Don’t accept either of these theories about writing.

Kate Morton isn’t an outstanding writer because she studied writing from the best professors at the best schools and universities.

That had nothing to do with the quality of her work.

Gabrielle Dubois and Lafcaido Hearn are not “Naturals.”

In fact, there is no such thing as a “natural” in any walk of life, including baseball (sorry, Roy Hobbs).

Neither genius nor inspiration, had anything to do with Gabrielle or Lafcaido’s writing excellence. Nothing.

Only one model leads to the pinnacle of excellence in writing: Hard Work. Hard work that polishes talent as the river polishes the stones in its bed.
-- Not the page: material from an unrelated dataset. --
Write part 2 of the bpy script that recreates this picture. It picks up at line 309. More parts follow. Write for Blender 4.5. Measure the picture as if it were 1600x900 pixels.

The writer studies what she has written, word by word, sentence by sentence. What is this sentence saying? Is that what I wanted it to say? Write it again. Revise. And again. Alter. Can this sentence live without that word? Overhaul. Does that sentence have to be killed and buried? Cut.

Kate Morton has killed a lot of sentences. So has Gabrielle Dubois. So did Lafcaido Hearn. So did William Shakespeare. All great sentence smiths have. Sentence smiths heat and hammer and forge sentences until they do a lot more than tell or show readers something:.

The best sentences imply; signify; hint at something. The best sentences have the capacity to speak to readers in the deepest, silent center of their being.

Listen to what a few literary giants said about revision:

Interviewer: “How much rewriting do you do?” Hemingway: “It depends. I rewrote the ending of Farewell to Arms, the last page of it, 39 times before I was satisfied.” Interviewer: “Was there some technical problem there? What was it that had stumped you?” Hemingway: “Getting the words right.”—Ernest Hemingway, The Paris Review Interview, 1956.

“Put down everything that comes into your head and then you’re a writer. But an author is one who can judge his own stuff’s worth, without pity, and destroy most of it.” —Colette, Casual Chance, 1964

David Foster Wallace (Infinite Jest, 1996, Consider the Lobster, 2005) has the last word: “The cliche, ‘Writing that appears effortless takes the most work’ has been borne out through very unpleasant experience.”